1930年代より絵画化された、「非現実の王国として知られている国の、ヴィヴィアンの少女たちの物語。あるいは子供奴隷の反乱が引き起こした、グランデーコ=アンジェリニアン戦争の嵐の物語」が展示の核心です。ここでは先のコラージュでも登場した5歳から7歳程度の少女が、彼女らを狩ろうとせんばかりに攻撃する兵士たちと逞しく闘っていました。少女たちは時に全裸で、また男性器をつけているという倒錯的な姿をしていますが、さながらクローンのように増殖する彼女たちの群れはいつしか戦いを制覇し、次の「夢の楽園」へと進んでいきます。そこでは多くの少女が、花と蝶に包まれた『楽園』にて何やら神秘的とさえ感じる一種の集団生活を行っていました。花には無数のドットがのぞき、体だけは大きく描かれながらも決して成長はしない少女たちが、無邪気に座ったり笑ったりする光景が描かれています。

戦争も楽園の光景も、終始、ほぼ同じように用いられるパステル調の色彩によって淡くまとめられています。つまりは絵本のような、一見優し気にも見える表現の中に、殺戮と平和がそれこそ平等な形で描かれているわけです。ダーガーの中では死の世界さえもパステルカラーの中にあります。だからこそ不気味な感触がこちらへ迫り来るのかもしれません。

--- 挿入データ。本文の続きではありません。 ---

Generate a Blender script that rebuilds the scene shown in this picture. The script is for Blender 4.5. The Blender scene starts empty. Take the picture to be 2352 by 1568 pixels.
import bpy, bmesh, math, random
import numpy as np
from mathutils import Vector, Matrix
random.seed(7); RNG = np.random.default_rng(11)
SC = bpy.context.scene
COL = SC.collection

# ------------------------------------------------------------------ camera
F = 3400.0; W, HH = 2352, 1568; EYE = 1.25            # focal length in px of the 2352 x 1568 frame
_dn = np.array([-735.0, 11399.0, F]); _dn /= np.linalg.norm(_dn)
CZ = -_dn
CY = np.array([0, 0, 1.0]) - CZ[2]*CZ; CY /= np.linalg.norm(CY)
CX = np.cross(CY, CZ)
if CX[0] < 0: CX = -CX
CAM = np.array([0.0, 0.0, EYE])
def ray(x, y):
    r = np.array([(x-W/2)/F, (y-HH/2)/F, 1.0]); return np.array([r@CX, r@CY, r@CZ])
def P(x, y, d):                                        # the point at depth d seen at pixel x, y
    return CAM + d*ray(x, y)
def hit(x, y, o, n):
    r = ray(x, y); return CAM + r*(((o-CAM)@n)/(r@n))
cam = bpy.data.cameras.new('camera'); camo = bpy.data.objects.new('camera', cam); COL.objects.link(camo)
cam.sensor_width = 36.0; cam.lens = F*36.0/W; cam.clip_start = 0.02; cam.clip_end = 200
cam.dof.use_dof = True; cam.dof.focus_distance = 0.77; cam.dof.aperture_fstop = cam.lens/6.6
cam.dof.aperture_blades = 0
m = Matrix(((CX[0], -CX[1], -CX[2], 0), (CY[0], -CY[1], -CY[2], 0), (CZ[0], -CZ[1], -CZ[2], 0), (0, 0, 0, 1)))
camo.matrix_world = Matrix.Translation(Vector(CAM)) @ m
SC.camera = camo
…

ダーガーがいわゆるアウトサーダー・アートの作家として位置付けられていることに異論を挟むつもりはありませんが、この閉ざされた物語絵巻へ傾けられた(と言うよりも、むしろ逃れられなかったとするべきなのでしょう。)制作の痕跡は、彼がそのような画家であると知らなくても『見せる力』を感じさせるものだと思います。この種のアートに見る特徴こそ確認出来るにしろ、そもそも『楽園』などに普遍性を求める必要はありません。ダーガーの『夢』が作品という形をとって我々の現実になったことに意味があるのです。

ターガーの描いた残虐なシーンがほぼカットされていたのが残念でしたが(*1)、また別の場所で補完されるのを気長に待ちたいと思います。

「ヘンリー・ダーガー 非現実の王国で/作品社」

明日までの開催です。今更ですがおすすめします。(7/14)

*1 拷問や殺戮といった残酷な情景も数多く描いたダーガーですが、本展は、無邪気に遊ぶ楽園のイメージを中心に構成します。(展覧会パンフレットより。)